Equal Opportunity Resistance

            Since their formation in 1979, RAWA resisted the Soviet backed Afghani government, the Soviet occupation of Afghanistan, the CIA backed Mujahideen fighters, the Northern Alliance occupation of Kabul, and finally, the Taliban.  Lately, they’ve been traveling the world, actively opposing the US air strikes on Afghanistan.   With the same horrific eloquence they used to describe the Taliban’s “medievalist” scourge, they’re now penning testimony about the death and destruction of civilian homes in the wake of US air strikes.

            They’re also frightened of the prospect of the Northern Alliance retaking Afghanistan’s population centers, repeating the holocaust of rape and murder they reined upon Kabul during their occupation of that city from 1992 through 1996.  This week they decried the US support of the Alliance, arguing that it has “plunged our people into a horrific concern and anxiety in fear of re-experiencing the dreadful happenings” suffered under Northern Alliance rule.

            Their fears are certainly not without cause.  The Alliance is an unsavory crowd with a pretty dismal record on women’s rights, which began when they took control of Kabul and banned women from media and government jobs.  Within two years they forced women from all jobs, throwing many into dire poverty.  It was the Alliance, during this period, and not the Taliban, who first required women to wear full-length burqas, covering themselves from head to toe.  Women who didn’t comply were beaten, murdered or raped. 

Alliance Style Gendercide

Things are no better with the Alliance today.  Their “Deputy Premier,” Abdul Rasul Sayyaf, reportedly has taken the Taliban perversion of Islamic laws regarding women to a new level, arguing that men should not even “speak” with women.  Their recently assassinated commander, Ahmed Shah Massood, now canonized in the American Media, led organized rampages with his fighters systematically raping women belonging to the rival Hazara ethnic group.             

            Put simply, the women of RAWA have reason to be concerned.  While the US has politically capitalized on the plight of Afghani women, using their torment as evidence of the brutality of the Taliban regime, they have made no effort to include RAWA or any other Afghani women’ group in planning for a post-Taliban Afghani society. 

            Today the name Taliban is synonymous with misogyny and the oppression of women.  Industrialized western democracies, despite their own horrific rates of domestic violence and rape, self-righteously define their opposition to the Taliban as a human rights imperative.  The Taliban is evil and we represent righteousness.  For the US, this revisionism omits our role in creating the Mujahideen and the Taliban, and in effect, causing the current cataclysmic oppression of women in Afghanistan.  It also ignores the fact that as recently as July, we still attempted to curry political favor with the Taliban.  Had they turned over bin Laden, in fact, we might never have opposed them.  Our sudden feminism is shallow and reeking of hypocrisy.

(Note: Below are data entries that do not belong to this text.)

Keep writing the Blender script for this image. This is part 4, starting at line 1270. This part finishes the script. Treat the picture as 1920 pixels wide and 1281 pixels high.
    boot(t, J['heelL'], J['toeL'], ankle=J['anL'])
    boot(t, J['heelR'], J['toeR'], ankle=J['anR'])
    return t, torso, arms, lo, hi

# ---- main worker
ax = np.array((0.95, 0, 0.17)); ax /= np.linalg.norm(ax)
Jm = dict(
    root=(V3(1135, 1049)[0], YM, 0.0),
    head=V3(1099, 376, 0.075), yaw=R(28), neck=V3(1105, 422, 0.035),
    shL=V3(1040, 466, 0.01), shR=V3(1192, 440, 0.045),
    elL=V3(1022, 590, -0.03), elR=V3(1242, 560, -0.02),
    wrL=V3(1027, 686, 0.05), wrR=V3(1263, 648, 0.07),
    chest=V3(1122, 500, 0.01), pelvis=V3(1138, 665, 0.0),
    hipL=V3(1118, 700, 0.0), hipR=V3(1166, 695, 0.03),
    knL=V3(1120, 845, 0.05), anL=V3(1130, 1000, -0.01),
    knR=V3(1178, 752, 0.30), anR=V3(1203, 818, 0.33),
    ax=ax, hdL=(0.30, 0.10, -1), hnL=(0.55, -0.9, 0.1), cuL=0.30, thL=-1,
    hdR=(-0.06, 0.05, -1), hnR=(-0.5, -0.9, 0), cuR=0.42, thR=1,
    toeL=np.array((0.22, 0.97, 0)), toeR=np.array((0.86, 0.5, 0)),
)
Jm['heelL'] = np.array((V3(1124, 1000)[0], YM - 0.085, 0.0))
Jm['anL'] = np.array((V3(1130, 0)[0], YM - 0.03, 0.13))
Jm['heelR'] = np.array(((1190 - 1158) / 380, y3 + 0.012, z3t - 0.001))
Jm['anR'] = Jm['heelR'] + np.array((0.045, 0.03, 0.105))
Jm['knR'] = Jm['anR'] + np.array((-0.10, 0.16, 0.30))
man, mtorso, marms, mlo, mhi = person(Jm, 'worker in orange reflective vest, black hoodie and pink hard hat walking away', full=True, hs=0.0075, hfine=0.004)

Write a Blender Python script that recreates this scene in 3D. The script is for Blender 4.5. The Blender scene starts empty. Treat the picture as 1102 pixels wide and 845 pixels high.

            If our little war puts the Northern Alliance back into power, our complicity in the decade old war against Afghani women will be unforgivable.  We can’t let this happen.  Our botched policies in Afghanistan have caused enough suffering for Afghani women.  Now that we’re back on the Afghani political landscape we shouldn’t repeat our mistakes.  The women of Afghanistan and groups such as RAWA must be consulted as this war continues and must be included as major players in any post-war Afghani government.